Omit any picture, and return the remaining data exactly as written.

──────── Available data ────────

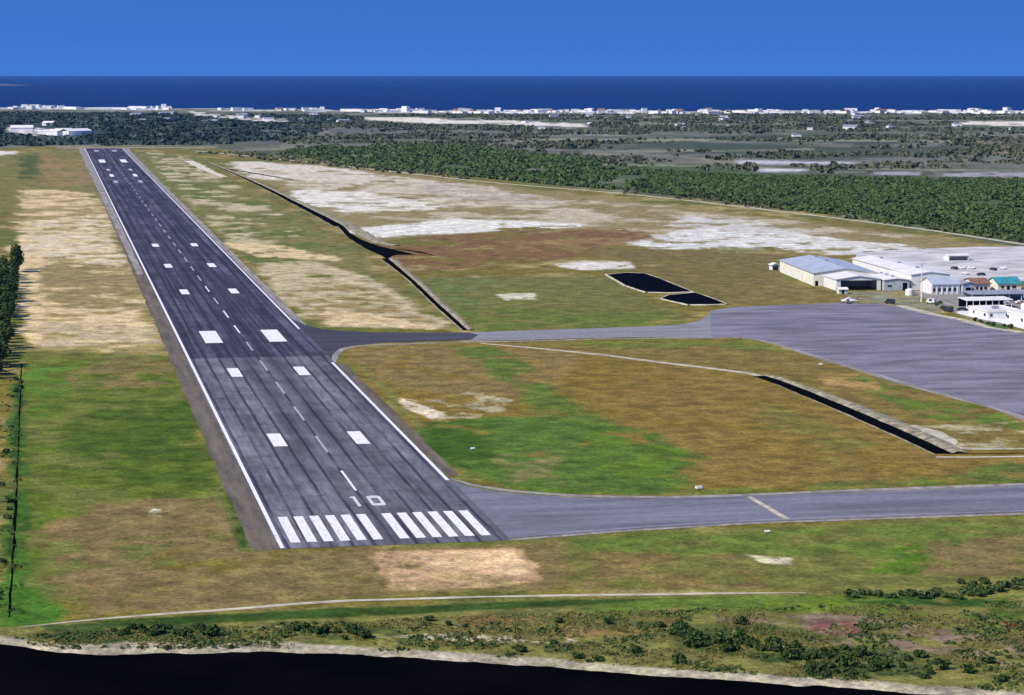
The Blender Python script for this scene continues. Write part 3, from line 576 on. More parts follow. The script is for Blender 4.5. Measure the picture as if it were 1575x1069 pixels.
# ------------------------------------------------------------------ ditches: dark water between two raised banks
BP = [(-1.35, 0), (-1.1, .25), (-.85, .6), (-.6, .5), (-.42, .05), (.5, .04), (.52, .02), (.54, 0)]
def ditch(pts, w, wb, seed=0, bankl=None):
    strip('ditch_bank', pts, wb, .02, M['bank'], wob=.12, profile=BP, seed=seed, step=4)
    strip('ditch_water_and_line', pts, w, .10, M['dark'], wob=.12, seed=seed, step=4)
ditch([(1168,578.5),(1200,589),(1290,626),(1380,665),(1452,698)], 5.0, [8,10,12,12,11], 1)
strip('ditch_water_and_line', [(1452,698),(1500,698),(1575,697),(1700,696)], 1.0, .05, M['dark'], wob=.3)
strip('dirt_path', [(1440,703),(1500,703),(1575,702),(1700,700)], 2.2, .045, M['track'], wob=.3, step=3)
strip('dirt_path', [(1400,654),(1440,668),(1460,686),(1500,690),(1575,690)], [5,7,7,4,2], .045, M['track'], wob=.35, step=3)
ditch([(318,250),(360,267),(410,290),(455,313),(500,336),(522,348)], [2,2.4,4,5.5,7], [6,7,10,14], 2)
ditch([(592,398),(612,414),(640,438),(670,467),(700,494),(716,508)], [4,2.4,2.2,2], [9,6.5,6.5,6], 3)
sheet('ditch_pool', [(517,345),(525,345),(538,358),(556,369),(585,379),(615,386),(640,392),(612,392),(602,394),(598,401),(588,394),(562,382),(536,366)], .10, M['dark'])
strip('ditch_water_and_line', [(606,383),(634,386),(668,393)], [2,4,1], .12, M['dark'], wob=.3)
strip('spoil_bank', [(532,342),(552,356),(580,371),(610,378)], [8,10,6], .02, M['bank'], profile=[(-1,0),(-.4,.5),(.3,.4),(1,0)], wob=.2)
strip('ditch_water_and_line', [(340,258),(400,268),(470,280)], [3,5,2], .05, M['dark'], wob=.4)
strip('ditch_water_and_line', [(13,950),(20,850),(26,740),(30,640),(33,560)], [.4,.6,.3,.45,.4], .05, M['dark'], wob=.8, step=4)  # narrow uneven dark line down the left edge of the field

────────

◆ Answer to the task ◆
The Blender Python script for this scene continues. Write part 3, from line 576 on. More parts follow. The script is for Blender 4.5. Measure the picture as if it were 1575x1069 pixels.
# ------------------------------------------------------------------ ditches: dark water between two raised banks
BP = [(-1.35, 0), (-1.1, .25), (-.85, .6), (-.6, .5), (-.42, .05), (.5, .04), (.52, .02), (.54, 0)]
def ditch(pts, w, wb, seed=0, bankl=None):
    strip('ditch_bank', pts, wb, .02, M['bank'], wob=.12, profile=BP, seed=seed, step=4)
    strip('ditch_water_and_line', pts, w, .10, M['dark'], wob=.12, seed=seed, step=4)
ditch([(1168,578.5),(1200,589),(1290,626),(1380,665),(1452,698)], 5.0, [8,10,12,12,11], 1)
strip('ditch_water_and_line', [(1452,698),(1500,698),(1575,697),(1700,696)], 1.0, .05, M['dark'], wob=.3)
strip('dirt_path', [(1440,703),(1500,703),(1575,702),(1700,700)], 2.2, .045, M['track'], wob=.3, step=3)
strip('dirt_path', [(1400,654),(1440,668),(1460,686),(1500,690),(1575,690)], [5,7,7,4,2], .045, M['track'], wob=.35, step=3)
ditch([(318,250),(360,267),(410,290),(455,313),(500,336),(522,348)], [2,2.4,4,5.5,7], [6,7,10,14], 2)
ditch([(592,398),(612,414),(640,438),(670,467),(700,494),(716,508)], [4,2.4,2.2,2], [9,6.5,6.5,6], 3)
sheet('ditch_pool', [(517,345),(525,345),(538,358),(556,369),(585,379),(615,386),(640,392),(612,392),(602,394),(598,401),(588,394),(562,382),(536,366)], .10, M['dark'])
strip('ditch_water_and_line', [(606,383),(634,386),(668,393)], [2,4,1], .12, M['dark'], wob=.3)
strip('spoil_bank', [(532,342),(552,356),(580,371),(610,378)], [8,10,6], .02, M['bank'], profile=[(-1,0),(-.4,.5),(.3,.4),(1,0)], wob=.2)
strip('ditch_water_and_line', [(340,258),(400,268),(470,280)], [3,5,2], .05, M['dark'], wob=.4)
strip('ditch_water_and_line', [(13,950),(20,850),(26,740),(30,640),(33,560)], [.4,.6,.3,.45,.4], .05, M['dark'], wob=.8, step=4)  # narrow uneven dark line down the left edge of the field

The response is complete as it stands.